During the event, we were welcomed by HRC’s Associate Director of Diversity, herself a member at Calvary Baptist. Allyson Robinson, a graduate of West Point, served as a U.S. Army officer in Europe and attended Baylor University’s Truett Theological Seminary. Robinson eventually returned to the United States and transitioned from living as a man to living as a woman. Robinson described how she and the woman she is legally married to found affirmation at Calvary, and from Pastor Butler.

Not many Southern Baptist churches have this sign: a restroom at Calvary during HRC’s Clergy Call, back when Calvary had not yet concluded its Southern Baptist affiliation.

In short, Calvary is, and has been, a very liberal church for some time, and I had no inkling that it maintained any sort of affiliation with the SBC. Baptist congregations can and sometimes do affiliate with multiple entities, and I faintly recall a stone near the front of the church that read “Northern Baptist” on it (the Northern Baptist Convention is a predecessor body of what is today known as American Baptist Churches, USA).

“Despite our long-standing ties to the Southern Baptist Convention, Calvary has for some time been at odds with many of the policies and public positions of the SBC,” Butler recently wrote in the Washington Post. “There have been many specific issues, like a rejection of the ordination of women, for example, over which we disagreed.

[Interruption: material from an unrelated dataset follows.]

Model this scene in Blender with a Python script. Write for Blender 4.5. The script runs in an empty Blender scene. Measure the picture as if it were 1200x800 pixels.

But increasingly these differences became more foundational.”

There are approximately 60 Baptist congregations in Washington, D.C. that affiliate with the Southern Baptist Convention. Calvary Baptist Church is not listed among them, although American Baptist Churches, U.S.A., the Cooperative Baptist Fellowship (CBF) and the Alliance of Baptists list Calvary as an affiliated congregation. American Baptist Churches is the smaller (1.3 million member) northern branch that the SBC split with in the 1840s, while the CBF and Alliance of Baptists are moderate/liberal offshoots of the SBC formed in the mid-1990s and late 1980s. The latter, who counts 65,000 members, endorses same-sex marriage. Both the Alliance of Baptists and American Baptist Churches, USA are member communions of the National Council of Churches.